Document Type : Research Paper

Author

Graduated with a PhD in Political Sociology from Allameh Tabatabaei University.

Abstract

This study offers a critical discourse analysis of the 1953 Iranian coup through Foucault's power-knowledge framework, examining how three competing narratives—the Pahlavi regime's official version, the American political establishment's classified accounts, and revolutionary counter-narratives—constructed fundamentally different historical truths. The research demonstrates how each discourse developed distinct mechanisms for producing and legitimizing knowledge: the Pahlavi state employed institutionalized history-writing committees and educational censorship to promote its "national uprising" narrative; American authorities utilized sophisticated document classification systems and strategic disclosure timelines to frame events within Cold War geopolitics; while revolutionary forces created alternative epistemological spaces through underground cassette tapes and samizdat publications that reinterpreted the coup as anti-imperialist resistance.

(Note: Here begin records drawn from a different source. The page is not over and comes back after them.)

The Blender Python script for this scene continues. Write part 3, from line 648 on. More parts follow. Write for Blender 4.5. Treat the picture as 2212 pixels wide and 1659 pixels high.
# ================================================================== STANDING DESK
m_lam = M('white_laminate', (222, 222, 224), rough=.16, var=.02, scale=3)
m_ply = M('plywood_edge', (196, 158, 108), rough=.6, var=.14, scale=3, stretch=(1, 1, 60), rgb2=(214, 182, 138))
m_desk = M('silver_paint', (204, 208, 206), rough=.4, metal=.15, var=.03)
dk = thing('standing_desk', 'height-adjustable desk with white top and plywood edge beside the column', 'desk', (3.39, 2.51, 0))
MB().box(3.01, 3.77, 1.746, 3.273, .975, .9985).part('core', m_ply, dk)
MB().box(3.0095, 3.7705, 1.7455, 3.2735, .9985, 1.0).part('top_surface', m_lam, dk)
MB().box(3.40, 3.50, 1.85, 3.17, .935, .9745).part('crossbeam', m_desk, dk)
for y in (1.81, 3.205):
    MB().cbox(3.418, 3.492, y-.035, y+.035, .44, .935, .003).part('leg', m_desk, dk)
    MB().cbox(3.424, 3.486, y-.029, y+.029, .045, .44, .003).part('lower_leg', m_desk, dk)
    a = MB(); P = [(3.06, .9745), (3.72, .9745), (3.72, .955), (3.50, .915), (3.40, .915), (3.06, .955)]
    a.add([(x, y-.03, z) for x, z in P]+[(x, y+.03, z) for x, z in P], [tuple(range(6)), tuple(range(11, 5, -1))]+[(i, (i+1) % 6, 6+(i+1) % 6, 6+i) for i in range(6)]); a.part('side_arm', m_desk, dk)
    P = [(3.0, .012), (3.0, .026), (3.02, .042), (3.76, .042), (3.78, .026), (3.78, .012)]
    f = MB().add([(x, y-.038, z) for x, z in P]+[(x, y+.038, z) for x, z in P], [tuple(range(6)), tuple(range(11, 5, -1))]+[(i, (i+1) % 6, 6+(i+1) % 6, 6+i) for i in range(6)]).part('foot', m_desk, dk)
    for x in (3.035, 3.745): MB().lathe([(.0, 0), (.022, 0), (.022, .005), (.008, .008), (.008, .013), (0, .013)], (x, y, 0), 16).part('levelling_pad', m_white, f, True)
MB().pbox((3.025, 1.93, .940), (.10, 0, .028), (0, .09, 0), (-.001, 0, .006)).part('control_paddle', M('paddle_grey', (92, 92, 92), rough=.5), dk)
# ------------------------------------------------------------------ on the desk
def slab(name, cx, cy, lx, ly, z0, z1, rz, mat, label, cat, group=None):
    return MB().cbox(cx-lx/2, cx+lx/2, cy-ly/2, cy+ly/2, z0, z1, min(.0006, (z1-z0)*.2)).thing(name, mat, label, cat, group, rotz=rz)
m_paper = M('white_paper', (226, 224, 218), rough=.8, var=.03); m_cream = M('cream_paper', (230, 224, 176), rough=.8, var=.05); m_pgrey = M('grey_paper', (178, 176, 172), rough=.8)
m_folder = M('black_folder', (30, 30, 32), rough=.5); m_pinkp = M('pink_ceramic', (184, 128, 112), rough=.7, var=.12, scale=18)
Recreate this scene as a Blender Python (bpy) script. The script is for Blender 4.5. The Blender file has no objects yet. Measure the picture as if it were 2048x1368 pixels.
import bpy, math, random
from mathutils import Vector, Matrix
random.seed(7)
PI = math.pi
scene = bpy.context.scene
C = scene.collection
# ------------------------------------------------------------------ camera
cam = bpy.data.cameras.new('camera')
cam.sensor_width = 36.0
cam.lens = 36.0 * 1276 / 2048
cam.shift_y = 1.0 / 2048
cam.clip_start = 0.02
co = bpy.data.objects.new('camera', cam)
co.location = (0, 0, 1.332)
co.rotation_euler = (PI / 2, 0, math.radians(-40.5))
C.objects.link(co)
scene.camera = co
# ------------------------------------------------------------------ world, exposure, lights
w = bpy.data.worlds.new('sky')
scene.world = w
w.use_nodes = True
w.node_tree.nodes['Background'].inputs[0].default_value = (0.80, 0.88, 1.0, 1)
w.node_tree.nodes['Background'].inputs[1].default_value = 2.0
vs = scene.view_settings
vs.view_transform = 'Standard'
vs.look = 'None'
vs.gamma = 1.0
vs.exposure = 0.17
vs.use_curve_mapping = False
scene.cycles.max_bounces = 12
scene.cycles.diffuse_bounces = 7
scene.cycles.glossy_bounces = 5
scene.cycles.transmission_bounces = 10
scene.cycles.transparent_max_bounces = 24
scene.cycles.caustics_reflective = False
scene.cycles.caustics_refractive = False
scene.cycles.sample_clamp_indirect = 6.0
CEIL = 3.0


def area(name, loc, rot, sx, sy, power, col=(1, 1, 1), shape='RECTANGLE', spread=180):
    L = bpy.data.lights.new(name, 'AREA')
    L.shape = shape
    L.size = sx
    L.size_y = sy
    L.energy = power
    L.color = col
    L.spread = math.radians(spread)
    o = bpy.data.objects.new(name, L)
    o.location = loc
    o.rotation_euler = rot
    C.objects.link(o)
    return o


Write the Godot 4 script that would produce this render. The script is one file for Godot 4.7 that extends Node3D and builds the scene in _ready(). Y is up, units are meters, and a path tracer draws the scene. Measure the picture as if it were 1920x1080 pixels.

These findings reveal how historical truth emerges not from objective facts but from complex power struggles over representation, where control of narrative production becomes instrumental in shaping collective memory and political legitimacy. The study highlights the dynamic interplay between dominant knowledge systems and resistant counter-memories, showing how marginalized groups can challenge hegemonic historical accounts through innovative dissemination strategies. By comparing these competing truth regimes—their validation criteria, authentication protocols, and dissemination channels—the research provides a nuanced understanding of how power operates through knowledge production, offering broader insights into the political nature of historical consciousness and the contested processes through which societies construct meaning from past events.